白日傘ゆけどもゆけども爆心地 前川弘明 評者: 福本弘明

 いまだに地球上では内戦や紛争が絶えず、水爆実験まで行う国がある。二度も原爆を投下され、戦争の悲惨さを味わった我が国でさえ、憲法9条が揺れている。日本を取り巻く世界情勢を見れば、致し方ないと思われる面もあるが、つくづく人類は未熟だと思うのである。
 半世紀ほど昔、世界的数学者の岡潔は、「現在の人類進化の状態では、ここで滅びずに、この線を越えよと注文するのは無理ではないかと思います」と書いている(「新潮」1965年10月)。自然の進化は、何度もやり損なっているうちに、何か能力が得られて、そこを越えるというやり方なので、人類が滅びたら、また二十億年繰り返すのもよいだろうとも。

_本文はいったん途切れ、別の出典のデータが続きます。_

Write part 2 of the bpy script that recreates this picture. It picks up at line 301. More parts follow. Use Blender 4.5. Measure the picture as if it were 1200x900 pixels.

 掲句を読むと、癒えることのない爆心地の傷痕と、どうしようもない人間の宿命のようなものを感じる。「ゆけどもゆけども」というリフレインが、その感を強くする。せめてもの救いは「白日傘」であろうか。夏の陽射しは、原爆投下の季節に直結するものではあるが、紫外線対策の道具として、おしゃれのアイテムとして日本的情緒を醸し出す。爆心地は、日本にしかないのである。
 作者は、長崎で生まれ、長崎に在住。第65回現代俳句協会賞を受賞。長きにわたり長崎原爆忌平和祈念俳句大会の実行委員長を務めた。その活動も評価され、2010年にルーマニアの国民的詩人の名を冠したミハイ・エミネスク賞を受賞した。